L’incipit è sempre lo stesso: “Matteo, come stai rovinando la nostra professione oggi?”. No, niente giornalismo per ora. Tanto la mia categoria posso continuare a rovinarla anche da solo. Oggi si cambia argomento.
“Massimo, ma perché continuiamo a correre dietro alle donne nonostante ci tirino scemi?”. Fini, che di donne ne ha conosciute e continua a conoscerne tante, sorride e chiude gli occhi solo per un attimo, come se si dovesse concentrare. “Beh, perché sono il nostro opposto. Le donne sono le maestre del sottinteso. Ti dicono: ‘Vorrei tanto andare a Roma’ e, quando sei lì, vogliono essere a Firenze. E quando tu fai notare loro che le hai portate esattamente dove ti avevano chiesto, ecco che ti rispondono che tu non sei stato in grado di comprendere i loro veri desideri. Anche quando piangono veramente, le donne sono insincere perché sanno che anche le lacrime sono un’arma di seduzione”. Silenzio. La mano riempie il bicchiere: “Ma se vuoi davvero capirci qualcosa - dice Fini - ascoltiamo due canzoni. Ehi, Google, metti I vecchi amanti di Battiato (che poi è di Jacques Brel, ma Battiato la canta meglio)”. Piano e archi cominciano a fare il loro mestiere. “Certo ci fu qualche tempesta, anni d’amore alla follia. Mille volte tu dicesti basta, mille volte io me ne andai via…”. Fini non c’è più. È lì, davanti a me, ma ha gli occhi chiusi. Non so a cosa o a chi stia pensando. E in quale luogo sia con l’immaginazione. “Ma dimmi c'é peggior insidia, che amarsi con monotonia. Adesso piangi molto dopo, io mi dispero con ritardo (...) Je t’aime, encore, je t’aime”. Non appena terminano le parole, Massimo passa alla seconda: La canzone dell’amore perduto. “Ricordi, sbocciavan le viole, con le nostre parole: non ci lasceremo mai, mai, e poi mai”. Mentre le note proseguono, Fini dice: “Per me, De André non era un cantante: era un aedo che metteva in musica delle poesie”. E l’aedo continua: “E quando ti troverai in mano quei fiori appassiti al sole d’un aprile ormai lontano li rimpiangerai. Ma sarà la prima che incontri per strada che tu coprirai d’oro per un bacio mai dato, per un amore nuovo…”. E ancora: “E sarà la prima che incontri per strada che tu coprirai d’oro per un bacio mai dato, per un amore nuovo…”.

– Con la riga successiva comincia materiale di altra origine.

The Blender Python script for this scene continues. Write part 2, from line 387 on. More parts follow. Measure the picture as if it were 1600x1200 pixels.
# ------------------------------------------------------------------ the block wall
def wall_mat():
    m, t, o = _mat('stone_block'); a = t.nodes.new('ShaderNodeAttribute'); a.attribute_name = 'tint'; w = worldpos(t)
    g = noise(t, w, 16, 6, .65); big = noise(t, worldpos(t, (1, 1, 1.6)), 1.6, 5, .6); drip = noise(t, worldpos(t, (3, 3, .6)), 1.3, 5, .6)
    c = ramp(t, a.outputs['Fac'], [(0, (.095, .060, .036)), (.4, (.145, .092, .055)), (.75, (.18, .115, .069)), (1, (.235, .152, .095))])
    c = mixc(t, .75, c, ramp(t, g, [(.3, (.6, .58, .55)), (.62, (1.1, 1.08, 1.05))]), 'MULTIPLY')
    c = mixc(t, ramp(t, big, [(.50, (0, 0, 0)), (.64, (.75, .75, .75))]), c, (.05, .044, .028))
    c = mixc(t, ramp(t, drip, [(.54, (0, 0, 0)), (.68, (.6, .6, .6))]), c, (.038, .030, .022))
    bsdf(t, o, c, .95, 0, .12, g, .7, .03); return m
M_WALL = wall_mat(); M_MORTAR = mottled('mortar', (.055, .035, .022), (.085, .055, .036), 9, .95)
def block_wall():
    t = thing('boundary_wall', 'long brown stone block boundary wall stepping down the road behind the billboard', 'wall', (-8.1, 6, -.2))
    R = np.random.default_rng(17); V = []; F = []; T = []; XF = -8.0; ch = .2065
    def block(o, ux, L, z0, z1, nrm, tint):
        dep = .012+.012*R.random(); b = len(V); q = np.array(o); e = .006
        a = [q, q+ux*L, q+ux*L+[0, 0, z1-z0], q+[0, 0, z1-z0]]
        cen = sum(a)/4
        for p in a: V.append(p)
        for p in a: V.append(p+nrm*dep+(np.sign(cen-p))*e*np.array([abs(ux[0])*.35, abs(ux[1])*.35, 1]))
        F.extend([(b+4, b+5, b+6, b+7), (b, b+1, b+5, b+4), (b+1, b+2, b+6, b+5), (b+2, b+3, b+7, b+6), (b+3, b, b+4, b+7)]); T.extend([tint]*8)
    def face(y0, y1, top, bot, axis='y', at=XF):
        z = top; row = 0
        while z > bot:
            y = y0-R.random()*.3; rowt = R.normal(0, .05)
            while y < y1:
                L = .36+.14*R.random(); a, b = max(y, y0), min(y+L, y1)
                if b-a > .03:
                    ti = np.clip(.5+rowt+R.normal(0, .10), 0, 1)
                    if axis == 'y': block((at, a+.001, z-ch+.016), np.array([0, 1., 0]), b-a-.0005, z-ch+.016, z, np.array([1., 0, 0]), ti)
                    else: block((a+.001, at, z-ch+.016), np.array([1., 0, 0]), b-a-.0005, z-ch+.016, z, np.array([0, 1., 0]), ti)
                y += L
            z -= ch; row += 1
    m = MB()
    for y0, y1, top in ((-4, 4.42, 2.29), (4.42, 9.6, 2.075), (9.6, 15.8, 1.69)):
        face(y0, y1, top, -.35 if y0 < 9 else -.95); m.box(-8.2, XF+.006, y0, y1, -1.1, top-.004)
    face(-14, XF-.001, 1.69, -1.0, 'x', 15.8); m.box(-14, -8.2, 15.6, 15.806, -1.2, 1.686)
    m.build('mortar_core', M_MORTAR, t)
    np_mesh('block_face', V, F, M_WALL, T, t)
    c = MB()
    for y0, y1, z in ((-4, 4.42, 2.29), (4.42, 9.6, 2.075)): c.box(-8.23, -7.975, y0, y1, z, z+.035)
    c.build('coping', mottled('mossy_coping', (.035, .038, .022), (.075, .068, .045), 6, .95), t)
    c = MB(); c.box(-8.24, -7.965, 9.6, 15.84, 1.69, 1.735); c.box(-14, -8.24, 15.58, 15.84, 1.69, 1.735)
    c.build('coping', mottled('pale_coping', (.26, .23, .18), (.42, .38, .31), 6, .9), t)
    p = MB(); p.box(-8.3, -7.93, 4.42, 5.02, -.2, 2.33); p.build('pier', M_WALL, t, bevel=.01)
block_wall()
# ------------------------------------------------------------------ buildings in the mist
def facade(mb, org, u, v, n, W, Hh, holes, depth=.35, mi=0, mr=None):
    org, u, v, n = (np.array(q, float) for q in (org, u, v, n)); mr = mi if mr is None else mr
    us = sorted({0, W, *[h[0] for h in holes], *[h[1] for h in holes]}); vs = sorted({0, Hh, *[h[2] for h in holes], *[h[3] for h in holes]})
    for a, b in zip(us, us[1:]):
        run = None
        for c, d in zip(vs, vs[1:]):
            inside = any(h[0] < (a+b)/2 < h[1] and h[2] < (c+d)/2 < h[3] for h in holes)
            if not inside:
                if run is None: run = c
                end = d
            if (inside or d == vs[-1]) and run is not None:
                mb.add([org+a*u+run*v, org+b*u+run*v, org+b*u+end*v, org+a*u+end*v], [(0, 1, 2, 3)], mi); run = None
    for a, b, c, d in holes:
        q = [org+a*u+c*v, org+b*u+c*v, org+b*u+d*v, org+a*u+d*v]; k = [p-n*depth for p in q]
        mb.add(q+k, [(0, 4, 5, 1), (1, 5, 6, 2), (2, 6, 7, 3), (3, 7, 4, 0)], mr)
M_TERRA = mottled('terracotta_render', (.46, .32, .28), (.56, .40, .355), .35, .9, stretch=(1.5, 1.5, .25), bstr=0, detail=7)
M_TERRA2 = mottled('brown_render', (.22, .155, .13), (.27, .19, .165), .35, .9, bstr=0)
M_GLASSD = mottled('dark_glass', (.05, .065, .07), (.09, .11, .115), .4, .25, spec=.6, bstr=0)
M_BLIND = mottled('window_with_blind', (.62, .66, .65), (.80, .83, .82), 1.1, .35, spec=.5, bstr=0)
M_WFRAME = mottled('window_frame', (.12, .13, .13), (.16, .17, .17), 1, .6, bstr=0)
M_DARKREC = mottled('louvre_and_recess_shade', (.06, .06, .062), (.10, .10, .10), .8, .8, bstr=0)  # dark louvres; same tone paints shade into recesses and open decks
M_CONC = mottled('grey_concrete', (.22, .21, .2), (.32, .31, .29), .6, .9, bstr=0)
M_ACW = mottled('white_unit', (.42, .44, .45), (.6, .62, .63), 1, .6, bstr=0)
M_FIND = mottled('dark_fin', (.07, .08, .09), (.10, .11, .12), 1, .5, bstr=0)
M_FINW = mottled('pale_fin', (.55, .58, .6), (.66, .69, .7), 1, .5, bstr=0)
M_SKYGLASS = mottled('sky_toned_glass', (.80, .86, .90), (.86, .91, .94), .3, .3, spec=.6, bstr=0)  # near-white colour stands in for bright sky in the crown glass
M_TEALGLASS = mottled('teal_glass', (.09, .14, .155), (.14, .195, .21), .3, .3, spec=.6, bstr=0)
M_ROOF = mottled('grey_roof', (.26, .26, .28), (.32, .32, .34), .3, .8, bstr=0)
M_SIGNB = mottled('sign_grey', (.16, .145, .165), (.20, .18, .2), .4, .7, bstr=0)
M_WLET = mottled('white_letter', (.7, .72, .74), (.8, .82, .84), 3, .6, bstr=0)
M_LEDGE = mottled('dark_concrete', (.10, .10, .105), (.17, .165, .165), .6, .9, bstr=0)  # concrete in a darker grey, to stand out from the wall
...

“Tu, Matteo, sei qui. Sei alla prima che incontri per strada per un amore nuovo. Per un amore che ti strappi i capelli. A me è capitato una volta: sono stati nove anni bellissimi, nove anni in cui facevo l’amore tutti i giorni e la mattina, quando rivedevo la mia ragazza, sapevo che dovevo riconquistarla.
Ma un amore così non può durare. Perché è un amore che brucia troppo in fretta e non lascia la brace. Gli amanti non possono avere figli”.Silenzio. Forse, ora è meglio parlare di giornalismo. O, almeno, continuare a rovinare la professione.